今後の流れとしては、今回の案をもとに、国税庁が通達案を作成意見公募手続を経て、実際の改正となります。

2.見直し案の内容
見直し案では、次の算式によりマンションの評価を行います。

現行の相続税評価額 × マンション1室の「評価乖離率」× 最低評価水準0.6

上記の算式は、市場価格との乖離率を乗じることで理論上の市場価格を算出、その60%を新たな評価額とする、というものです。
「60%」としているのは、戸建の家屋の相続税評価額が市場価格の60%程度なので、そこに合わせることで、戸建とマンションの選択による有利不利を無くすためです。

計算に用いられる「評価乖離率」は、市場価格と乖離する要因となっている、「築年数」「総階数」「所在階」「敷地持分狭小度」4つの指数を用い、算出されます。
具体的な算式は、

「築年数×△0.033」+「総階数指数×0.239」+「所在階×0.018」+「敷地持分狭小度×△1.195」+3.220

となりますが、煩雑かつ、あくまで未決定の仮の算式になります。

構造としては、築年数が新しく総階数が多く、所在階が高いほど乖離率が大きくなる=評価額が上がる算式になっています。

敷地持分狭小度だけは聞きなれない単語ですが、これは、マンションは階数が増えると、それだけ自身の持分の敷地が狭くなり、評価額が下がり高層マンションほどこの傾向が強く、市場価格との乖離が大きくなるため、それを補正するための指数です(持分が減るほど乖離率が大きくなります)。
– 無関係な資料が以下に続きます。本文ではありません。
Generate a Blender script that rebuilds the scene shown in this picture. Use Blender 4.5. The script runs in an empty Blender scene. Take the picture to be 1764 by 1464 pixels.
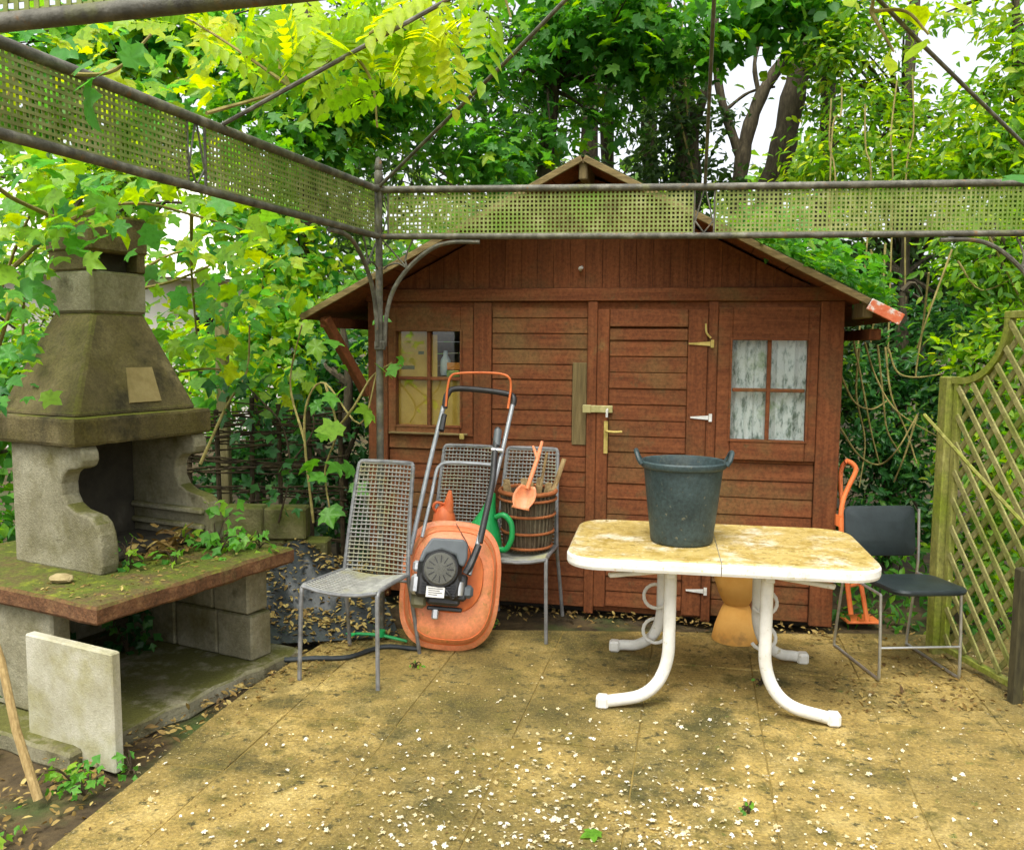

なお、評価乖離率が1.67以下となった場合には、戸建とほぼ同じ(市場価格の約60%)乖離率となるため、補正計算はせず、現行の相続税評価額をもって評価します。
また、極めてレアケースだとは思いますが、評価乖離率が1.0未満(つまり現行の相続税評価額が市場価格より高い)場合には、現行の相続税評価額×評価乖離率=市場価格(理論値)をもって評価額とされます(市場価格の方が安い場合は市場価格が上限)。

評価乖離率と最低評価水準は3年毎に見直される予定です。

【対象外となる建物】
この見直し案の対象となるのは、「区分所有登記された建物及び敷地(利用権)で居住の用途に供することができるもの」と定義されていますが、以下は除くとされています。

①2階以下のマンション
②1棟丸ごと所有しているマンション
③二世帯住宅

 ①は階数による価格差があまりないため、②は全体評価で問題ないため、③の二世帯住宅は世帯ごとに居住用部分を区分所有登記した場合に上述の定義に該当してしまうため、除外されます。

今回の見直し案の通りに改正が行われた場合、「マンションの相続税評価額=市場価格の60%程度」となるため、一定の節税効果は残るものの平均値で考えても現行より20%ほどは税負担が増すことになります。

また、上述の通り、戸建と比較した場合の優位性は失われ定期的に見直される評価乖離率を考慮しつつ相続対策を行うのは困難なため節税策としてのタワマン投資は廃れていくと予想されます。
なお、改正については令和6年1月1日以降の相続・贈与への適用が予定されています。